** begin DATA IN THIS EXERCISE **

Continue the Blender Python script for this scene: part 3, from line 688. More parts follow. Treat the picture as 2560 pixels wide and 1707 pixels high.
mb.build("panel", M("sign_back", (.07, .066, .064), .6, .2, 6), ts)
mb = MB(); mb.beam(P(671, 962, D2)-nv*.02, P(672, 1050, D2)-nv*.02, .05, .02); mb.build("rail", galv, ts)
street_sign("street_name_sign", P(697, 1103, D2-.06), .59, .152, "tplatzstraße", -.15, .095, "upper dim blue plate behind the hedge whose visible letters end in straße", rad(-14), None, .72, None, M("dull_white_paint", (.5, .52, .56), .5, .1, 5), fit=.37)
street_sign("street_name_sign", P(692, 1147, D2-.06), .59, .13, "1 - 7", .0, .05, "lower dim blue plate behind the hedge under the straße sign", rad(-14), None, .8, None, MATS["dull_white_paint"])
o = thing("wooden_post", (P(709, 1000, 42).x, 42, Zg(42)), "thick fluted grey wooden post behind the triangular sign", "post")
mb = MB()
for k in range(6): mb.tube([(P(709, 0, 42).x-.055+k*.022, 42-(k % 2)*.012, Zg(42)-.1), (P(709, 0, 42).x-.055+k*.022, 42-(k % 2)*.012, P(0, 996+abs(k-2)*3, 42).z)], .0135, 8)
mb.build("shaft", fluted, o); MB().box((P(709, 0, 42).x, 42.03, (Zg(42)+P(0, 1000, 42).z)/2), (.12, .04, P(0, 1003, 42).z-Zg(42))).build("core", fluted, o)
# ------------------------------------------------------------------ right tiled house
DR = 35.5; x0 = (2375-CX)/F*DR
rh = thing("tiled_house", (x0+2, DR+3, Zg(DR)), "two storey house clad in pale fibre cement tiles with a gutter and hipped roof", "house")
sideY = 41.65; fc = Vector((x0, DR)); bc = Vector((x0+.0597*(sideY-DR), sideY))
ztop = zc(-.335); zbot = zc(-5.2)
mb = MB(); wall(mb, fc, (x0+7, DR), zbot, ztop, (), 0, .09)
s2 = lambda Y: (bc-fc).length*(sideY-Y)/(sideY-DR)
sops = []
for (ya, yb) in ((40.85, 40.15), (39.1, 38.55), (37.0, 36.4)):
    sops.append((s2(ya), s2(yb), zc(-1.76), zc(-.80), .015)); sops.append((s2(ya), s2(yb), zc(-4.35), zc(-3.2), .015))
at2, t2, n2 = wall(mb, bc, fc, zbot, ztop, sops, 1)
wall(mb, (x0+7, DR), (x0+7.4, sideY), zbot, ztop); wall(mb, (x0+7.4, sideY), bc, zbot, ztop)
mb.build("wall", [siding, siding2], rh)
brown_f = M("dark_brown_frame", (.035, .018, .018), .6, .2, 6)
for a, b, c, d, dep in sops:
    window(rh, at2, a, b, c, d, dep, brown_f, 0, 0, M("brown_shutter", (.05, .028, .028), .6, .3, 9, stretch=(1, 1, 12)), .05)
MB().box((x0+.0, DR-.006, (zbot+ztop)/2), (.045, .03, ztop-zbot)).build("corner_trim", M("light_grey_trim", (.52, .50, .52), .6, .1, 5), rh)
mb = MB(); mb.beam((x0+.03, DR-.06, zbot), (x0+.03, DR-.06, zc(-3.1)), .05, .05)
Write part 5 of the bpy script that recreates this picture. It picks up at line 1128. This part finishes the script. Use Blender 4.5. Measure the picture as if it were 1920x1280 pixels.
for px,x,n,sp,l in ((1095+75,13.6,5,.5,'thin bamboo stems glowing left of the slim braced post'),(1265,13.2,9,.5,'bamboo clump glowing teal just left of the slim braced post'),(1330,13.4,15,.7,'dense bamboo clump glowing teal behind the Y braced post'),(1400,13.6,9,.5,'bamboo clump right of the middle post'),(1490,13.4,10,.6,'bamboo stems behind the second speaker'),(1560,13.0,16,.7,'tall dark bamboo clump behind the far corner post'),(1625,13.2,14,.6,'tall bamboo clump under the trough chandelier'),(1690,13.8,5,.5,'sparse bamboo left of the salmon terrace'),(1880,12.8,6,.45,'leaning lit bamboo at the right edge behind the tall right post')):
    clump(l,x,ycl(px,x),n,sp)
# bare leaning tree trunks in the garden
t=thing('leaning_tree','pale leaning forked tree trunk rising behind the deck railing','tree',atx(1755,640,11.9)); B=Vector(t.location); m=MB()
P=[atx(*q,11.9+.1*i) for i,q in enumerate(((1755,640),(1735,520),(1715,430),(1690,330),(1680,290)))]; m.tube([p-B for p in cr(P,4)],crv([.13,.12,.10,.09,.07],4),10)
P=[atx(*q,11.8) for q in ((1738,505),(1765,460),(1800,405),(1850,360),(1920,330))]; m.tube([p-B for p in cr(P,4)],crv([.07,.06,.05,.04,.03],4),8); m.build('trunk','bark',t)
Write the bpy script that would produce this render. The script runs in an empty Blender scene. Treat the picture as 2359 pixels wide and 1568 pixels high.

** end DATA IN THIS EXERCISE **

## WRITTEN REQUEST
Write out all records exactly, keeping every detail.

## TASK ANSWER
Continue the Blender Python script for this scene: part 3, from line 688. More parts follow. Treat the picture as 2560 pixels wide and 1707 pixels high.
mb.build("panel", M("sign_back", (.07, .066, .064), .6, .2, 6), ts)
mb = MB(); mb.beam(P(671, 962, D2)-nv*.02, P(672, 1050, D2)-nv*.02, .05, .02); mb.build("rail", galv, ts)
street_sign("street_name_sign", P(697, 1103, D2-.06), .59, .152, "tplatzstraße", -.15, .095, "upper dim blue plate behind the hedge whose visible letters end in straße", rad(-14), None, .72, None, M("dull_white_paint", (.5, .52, .56), .5, .1, 5), fit=.37)
street_sign("street_name_sign", P(692, 1147, D2-.06), .59, .13, "1 - 7", .0, .05, "lower dim blue plate behind the hedge under the straße sign", rad(-14), None, .8, None, MATS["dull_white_paint"])
o = thing("wooden_post", (P(709, 1000, 42).x, 42, Zg(42)), "thick fluted grey wooden post behind the triangular sign", "post")
mb = MB()
for k in range(6): mb.tube([(P(709, 0, 42).x-.055+k*.022, 42-(k % 2)*.012, Zg(42)-.1), (P(709, 0, 42).x-.055+k*.022, 42-(k % 2)*.012, P(0, 996+abs(k-2)*3, 42).z)], .0135, 8)
mb.build("shaft", fluted, o); MB().box((P(709, 0, 42).x, 42.03, (Zg(42)+P(0, 1000, 42).z)/2), (.12, .04, P(0, 1003, 42).z-Zg(42))).build("core", fluted, o)
# ------------------------------------------------------------------ right tiled house
DR = 35.5; x0 = (2375-CX)/F*DR
rh = thing("tiled_house", (x0+2, DR+3, Zg(DR)), "two storey house clad in pale fibre cement tiles with a gutter and hipped roof", "house")
sideY = 41.65; fc = Vector((x0, DR)); bc = Vector((x0+.0597*(sideY-DR), sideY))
ztop = zc(-.335); zbot = zc(-5.2)
mb = MB(); wall(mb, fc, (x0+7, DR), zbot, ztop, (), 0, .09)
s2 = lambda Y: (bc-fc).length*(sideY-Y)/(sideY-DR)
sops = []
for (ya, yb) in ((40.85, 40.15), (39.1, 38.55), (37.0, 36.4)):
    sops.append((s2(ya), s2(yb), zc(-1.76), zc(-.80), .015)); sops.append((s2(ya), s2(yb), zc(-4.35), zc(-3.2), .015))
at2, t2, n2 = wall(mb, bc, fc, zbot, ztop, sops, 1)
wall(mb, (x0+7, DR), (x0+7.4, sideY), zbot, ztop); wall(mb, (x0+7.4, sideY), bc, zbot, ztop)
mb.build("wall", [siding, siding2], rh)
brown_f = M("dark_brown_frame", (.035, .018, .018), .6, .2, 6)
for a, b, c, d, dep in sops:
    window(rh, at2, a, b, c, d, dep, brown_f, 0, 0, M("brown_shutter", (.05, .028, .028), .6, .3, 9, stretch=(1, 1, 12)), .05)
MB().box((x0+.0, DR-.006, (zbot+ztop)/2), (.045, .03, ztop-zbot)).build("corner_trim", M("light_grey_trim", (.52, .50, .52), .6, .1, 5), rh)
mb = MB(); mb.beam((x0+.03, DR-.06, zbot), (x0+.03, DR-.06, zc(-3.1)), .05, .05)
Write part 5 of the bpy script that recreates this picture. It picks up at line 1128. This part finishes the script. Use Blender 4.5. Measure the picture as if it were 1920x1280 pixels.
for px,x,n,sp,l in ((1095+75,13.6,5,.5,'thin bamboo stems glowing left of the slim braced post'),(1265,13.2,9,.5,'bamboo clump glowing teal just left of the slim braced post'),(1330,13.4,15,.7,'dense bamboo clump glowing teal behind the Y braced post'),(1400,13.6,9,.5,'bamboo clump right of the middle post'),(1490,13.4,10,.6,'bamboo stems behind the second speaker'),(1560,13.0,16,.7,'tall dark bamboo clump behind the far corner post'),(1625,13.2,14,.6,'tall bamboo clump under the trough chandelier'),(1690,13.8,5,.5,'sparse bamboo left of the salmon terrace'),(1880,12.8,6,.45,'leaning lit bamboo at the right edge behind the tall right post')):
    clump(l,x,ycl(px,x),n,sp)
# bare leaning tree trunks in the garden
t=thing('leaning_tree','pale leaning forked tree trunk rising behind the deck railing','tree',atx(1755,640,11.9)); B=Vector(t.location); m=MB()
P=[atx(*q,11.9+.1*i) for i,q in enumerate(((1755,640),(1735,520),(1715,430),(1690,330),(1680,290)))]; m.tube([p-B for p in cr(P,4)],crv([.13,.12,.10,.09,.07],4),10)
P=[atx(*q,11.8) for q in ((1738,505),(1765,460),(1800,405),(1850,360),(1920,330))]; m.tube([p-B for p in cr(P,4)],crv([.07,.06,.05,.04,.03],4),8); m.build('trunk','bark',t)
Write the bpy script that would produce this render. The script runs in an empty Blender scene. Treat the picture as 2359 pixels wide and 1568 pixels high.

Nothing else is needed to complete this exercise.